Obviously, such a fee would raise the cost of doing business. Gas would be more expensive. So would electricity from coal-fired power plants. But the monthly dividend would help ease this pain. The bill would also pause EPA regulations on carbon dioxide emissions as long as reduction targets are being met.

There is much to like about this legislation. Its market-based approach should satisfy those who fear burdensome regulations, but its emissions reductions targets, with the potential backstop of additional regulation, should hearten those who fear the worst effects of unmitigated climate change. And the dividend would help insulate Americans from taking an economic hit.

It’s for these reasons we endorsed a similar fee and dividend proposal in 2017 from the Climate Leadership Council, which has the backing of former Treasury Secretaries James Baker III, Henry Paulson Jr. and George P. Shultz, who is also a former secretary of state.

A fee-and-dividend program is not perfect — it could be assailed as a tax or an inadequate substitute for regulation and thus faces long political odds — but it is a starting point for action at a politically polarized moment.

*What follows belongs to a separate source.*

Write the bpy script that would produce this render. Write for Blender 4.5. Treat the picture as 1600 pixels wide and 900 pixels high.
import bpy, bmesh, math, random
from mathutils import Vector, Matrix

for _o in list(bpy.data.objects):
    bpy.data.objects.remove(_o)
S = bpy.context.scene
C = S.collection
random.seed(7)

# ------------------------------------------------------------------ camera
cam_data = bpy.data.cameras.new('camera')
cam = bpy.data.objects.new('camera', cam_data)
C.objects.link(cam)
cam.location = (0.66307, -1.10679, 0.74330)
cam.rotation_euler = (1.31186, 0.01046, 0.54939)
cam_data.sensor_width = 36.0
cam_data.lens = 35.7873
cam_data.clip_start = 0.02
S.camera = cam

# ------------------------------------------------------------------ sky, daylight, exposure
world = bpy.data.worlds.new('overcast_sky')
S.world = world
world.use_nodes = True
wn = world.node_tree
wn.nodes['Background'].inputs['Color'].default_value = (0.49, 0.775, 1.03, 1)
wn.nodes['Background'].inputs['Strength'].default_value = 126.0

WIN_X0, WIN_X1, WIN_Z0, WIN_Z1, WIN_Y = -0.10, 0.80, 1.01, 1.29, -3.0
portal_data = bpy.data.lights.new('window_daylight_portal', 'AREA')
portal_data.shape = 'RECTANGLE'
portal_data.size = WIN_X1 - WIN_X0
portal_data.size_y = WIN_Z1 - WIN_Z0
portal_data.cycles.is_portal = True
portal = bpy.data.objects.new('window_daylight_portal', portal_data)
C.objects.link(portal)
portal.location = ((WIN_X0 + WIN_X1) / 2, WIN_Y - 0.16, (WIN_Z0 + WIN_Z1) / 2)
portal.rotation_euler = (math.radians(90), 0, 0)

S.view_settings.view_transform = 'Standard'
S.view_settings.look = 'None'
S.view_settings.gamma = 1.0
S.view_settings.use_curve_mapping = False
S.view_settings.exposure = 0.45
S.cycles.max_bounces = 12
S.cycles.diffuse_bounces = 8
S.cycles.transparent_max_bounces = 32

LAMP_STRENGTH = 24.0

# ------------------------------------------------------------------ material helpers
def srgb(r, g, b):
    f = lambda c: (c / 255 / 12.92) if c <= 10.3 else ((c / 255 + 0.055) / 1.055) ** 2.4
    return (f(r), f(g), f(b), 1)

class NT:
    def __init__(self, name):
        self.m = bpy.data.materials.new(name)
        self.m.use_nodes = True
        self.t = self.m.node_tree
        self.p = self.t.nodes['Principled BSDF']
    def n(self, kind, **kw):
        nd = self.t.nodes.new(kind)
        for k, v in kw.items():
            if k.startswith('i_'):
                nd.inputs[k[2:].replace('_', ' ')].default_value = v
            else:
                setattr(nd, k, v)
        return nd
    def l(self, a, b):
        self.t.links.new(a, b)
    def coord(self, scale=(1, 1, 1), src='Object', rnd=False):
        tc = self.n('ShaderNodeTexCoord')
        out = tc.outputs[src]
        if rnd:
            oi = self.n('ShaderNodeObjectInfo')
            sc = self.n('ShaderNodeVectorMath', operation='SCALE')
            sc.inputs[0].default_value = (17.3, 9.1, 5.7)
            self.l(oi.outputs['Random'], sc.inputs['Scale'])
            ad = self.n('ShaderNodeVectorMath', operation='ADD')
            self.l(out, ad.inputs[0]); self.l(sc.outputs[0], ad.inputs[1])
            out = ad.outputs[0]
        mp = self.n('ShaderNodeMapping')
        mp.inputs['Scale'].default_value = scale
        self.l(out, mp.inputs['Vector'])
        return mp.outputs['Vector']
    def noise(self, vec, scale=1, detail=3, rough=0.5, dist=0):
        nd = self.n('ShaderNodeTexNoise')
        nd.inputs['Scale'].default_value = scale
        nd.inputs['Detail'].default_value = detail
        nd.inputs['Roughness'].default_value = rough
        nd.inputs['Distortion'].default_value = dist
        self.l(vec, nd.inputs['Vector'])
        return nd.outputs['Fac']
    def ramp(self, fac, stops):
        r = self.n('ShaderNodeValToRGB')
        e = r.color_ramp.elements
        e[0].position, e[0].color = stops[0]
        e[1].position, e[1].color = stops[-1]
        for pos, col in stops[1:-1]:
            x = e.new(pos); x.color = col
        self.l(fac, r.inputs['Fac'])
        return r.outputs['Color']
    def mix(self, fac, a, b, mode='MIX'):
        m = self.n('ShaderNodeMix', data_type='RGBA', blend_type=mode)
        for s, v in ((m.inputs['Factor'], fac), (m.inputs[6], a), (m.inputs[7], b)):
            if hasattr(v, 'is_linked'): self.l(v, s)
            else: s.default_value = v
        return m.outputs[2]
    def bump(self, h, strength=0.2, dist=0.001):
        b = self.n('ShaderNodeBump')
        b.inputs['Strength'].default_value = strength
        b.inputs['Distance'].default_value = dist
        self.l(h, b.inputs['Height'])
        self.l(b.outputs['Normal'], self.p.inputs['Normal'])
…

In a unanimous statement, Texas A&M University’s Atmospheric Sciences Department says, “It is extremely likely that humans are responsible for more than half of the global warming between 1951 and 2012.”

That statement goes on to warn that if nothing is done to curb emissions, the Earth’s temperature will rise by as much as 7 degrees Fahrenheit by 2100.

A carbon fee-and-dividend program offers a much-needed middle way to avoid climate calamity.